LES TERRITOIRES ET LA CARTE
Une carte te dit « Lis-moi avec attention, suis-moi de près, ne doute pas de moi ». Elle dit « Je suis la Terre au creux de ta main. Sans moi, tu es seul.e et perdu.e ».
Beryl Markham, West with the Night, New York, North Point Press, 1983
cit. in J. B. HARLEY, Deconstructing the map, in Cartographica, v. 26, n. 2 (Printemps 1989), 1-20.
Beryl Markham, West with the Night, New York, North Point Press, 1983
cit. in J. B. HARLEY, Deconstructing the map, in Cartographica, v. 26, n. 2 (Printemps 1989), 1-20.
Depuis les années 1960, la cartographie radicale a largement remis en question la nature de la carte comme un instrument de lecture “objective” du monde, en affirmant son caractère contextuel, subjectif et éminemment politique. Pendant longtemps, la carte fut considérée comme un outil de mesure ayant pour but de représenter les territoires avec un souci de neutralité scientifique, affranchie de toute position dogmatique. Pourtant, comme tout outil de représentation, elle porte non seulement le choix des informations qu’elle recèle mais aussi la possibilité de leur interprétation. Tout.e cartographe, en toute objectivité, n’est que le témoin de son époque et utilise la carte comme outil de communication. Tout pouvoir, en toute subjectivité, utilise la carte pour organiser son contrôle du territoire.

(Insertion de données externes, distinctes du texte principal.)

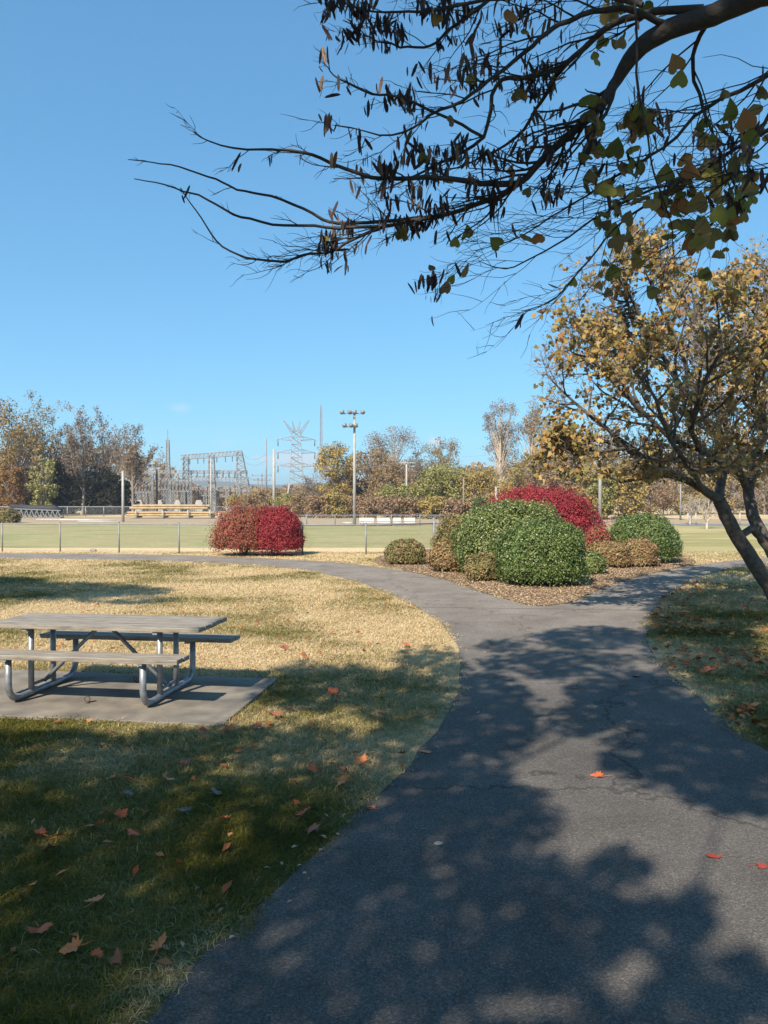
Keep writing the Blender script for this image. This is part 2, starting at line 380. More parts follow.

Représenter l’organisation du monde n’a rien d’anodin et les artistes de tout temps se sont confronté.es à la construction de ces images, au sens propre comme au figuré par leur approche sensible des territoires et des frontières. Les artistes réunis dans l’exposition “Les Territoires et la carte” renversent les termes du sujet, naviguant dans leurs représentations grâce à des cartes de lieux réels et fantasmés, par l’exploration physique qu’ielles en font, se confrontant aux obstacles visibles et invisibles du passé et de l’aménagement de nos environnements, prélevant la matière même des lieux. Ielles abandonnent l’approche ordonnateur du cartographe-démiurge, en traversant ses légendes et aplats de couleur pour faire de la carte un terrain de rencontres.
Il en résulte une invitation au voyage qui transporte le visiteur du local au global, d’histoires personnelles aux constructions sociales et historiques liées aux dominations humaines, matérielles, philosophiques de ces espaces. Hugo Deverchère reconstitue ainsi le territoire d’un archipel esquissé au sein d’un mythe porté par des conquistadores du XVIème siècle. Son installation nous accueille au milieu de dunes salées que nous traversons pour explorer les ilots reliés les uns aux autres, constituant l’horizon du mirage toujours actuel de la conquête de l’ailleurs. Etienne de France lance le défi ultime à l’hypercartographie, parcourir 200 km en traversant uniquement les territoires non identifiés en tant que chemins ou routes empruntables sur les cartes : une mission vouée à l’échec. Stalker, collectif d’architectes randonneurs adepte de la dérive situationniste, explore les territoires de la ville de Rome. Il redessine une mappemonde où les terres émergées correspondent à la ville “active” et les océans aux territoires “inconscients”, inexplorés et inexistants puisqu’à la marge de ses usages. Les oublié.e.s de l’Histoire sont au cœur des oeuvres d’Ilanit Illouz et de Malala Andrialavidrazana. Les planisphères foisonnants de cette dernière mettent en exergue le récit propre à la carte, en faisant émerger de ses mers une pléiade de personnages qui questionnent le découpage arbitraire de leurs terres. Ilanit Illouz retrace quant à elle la trajectoire de sa mère, juive algérienne contrainte dans les années 1960 d’abandonner sa maison en direction d’une terre “promise”, au bord de la mer morte. Sa destination, photographiée des années plus tard par l’artiste, apparait sous la forme d’un tirage-mirage. La distance de la carte laisse la place à un plan serré dont les encres s’incrustent de sel et d’eau de ce même lieu, dans une osmose alchimique entre réel et représentation, entre carte et territoire.
Dans l’ouvrage Cartographie radicale. Explorations, les auteurs affirment que l’un des objectifs de la cartographie radicale est de ramener l’humain sur la carte. Tel un atlas sensible, l’exposition présente des démarches qui incarnent cette radicalité au sens étymologique du terme. Elles rapprochent la carte des territoires pour mettre au jour les racines de leur représentation, nous invitant à relier les points qui définissent notre position dans le monde.